The 'stairs' to which Virgil refers are monstrous creatures, as he looks ahead to their means of conveyance over the great gaps in walkable terrain that they will face at Cocytus (Inf. XXXI.142-143, Antaeus will be their 'stairs' then) and at the center of the Earth (Inf. XXXIV.73-75, where Satan's legs will be the ladder Virgil climbs to begin to draw Dante up from hell).
Virgil's commands to Geryon, coupled with the monster's instantaneous disappearance once his tour of duty is ended, make the reader realize that Virgil has used extraordinarily persuasive arguments to tame this beast. His having sent Dante away also reminds us of the time he left his charge alone but in sight of his temporary yet crushing defeat at the hands of the demons at the walls of Dis. This time he first gets his pupil out of viewing range and then, we do not know how, manages to control a most difficult demon and turn him into the first helicopter. If Dante is the main learner in Inferno, Virgil learns a few things himself.
The extraordinary journey put fear into our hero, which he now may compare to that felt by classical precursors who failed on similar flights. As Brownlee points out, Phaeton (his story is found in Ovid, Metam. II.47-324) dropped the reins of his heavenly chariot as a result of his terror upon looking at the constellation Scorpio, while Dante mounts on the scorpion-tailed Geryon in order to accomplish his flight. See Kevin Brownlee, ”Phaeton's Fall and Dante's Ascent,“ Dante Studies 102 (1984), p. 136.
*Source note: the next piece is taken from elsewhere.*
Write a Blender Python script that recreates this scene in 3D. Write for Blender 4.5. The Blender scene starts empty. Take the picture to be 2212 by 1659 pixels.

The 'scorching' of the sky, the path of Phaeton's fall, is the Milky Way. For Dante's dissimilarity to Phaeton see the note to Inferno XXVI.19-24.
Icarus (Ovid, Metam. VIII.183-235), on a second extraordinary flight that failed, did not obey the instructions of his father, Daedalus, trying instead to turn a voyage home into a trip through the galaxy. If the protagonist then thought of these two precursors, he must have thought that he, too, might die for his temerity; the poet, however, making the analogies now, sees the comic resolution of a voyage that might have turned tragic except for the fact that this voyager had God on his side.
This, perhaps the single most melodramatic and implausible narrative passage in the Comedy, is accomplished with considerable art. Dante, his face at first pushed up against the body of the beast, sees nothing. He feels the wind on his face, hears the torrent below, finally gets his eyes into play and sees the flames of lower hell, hears the cries of the damned, and finally, now that he is able to look, realizes the pattern of his descending flight from the 'approach' of the circling and rising hellscape.
The simile introduces falconry to the poem; references to this sport of hunting with birds will reappear several times (e.g., Inf. XXI.130-132, Purg. XIV.148-151, Purg. XIX.61-66, Par. XVIII.45, Par. XIX.34-36). The similetic falcon, like Geryon an unwilling worker, has come down before finishing his mission (to catch a bird or be summoned home by the falconer's lure); to compound his bad birdmanship, he does not even land on his master's arm, but far afield. Geryon, on the other hand, while equally rebellious, does complete his flight as his master (Virgil) had ordered. The simile, now that the fearsome flight is over, has a way of making Geryon less terrifying than he was, comparing him to a small bird of prey. At this midpoint of the Comedy we have a provisional comic ending, with Dante safe and sound exactly halfway there. (For Dante's distinctions between tragedy and comedy see the note to Inf. XX.112-114.) The last two verses of the canto, however, give Geryon a last moment of terrifying will and power.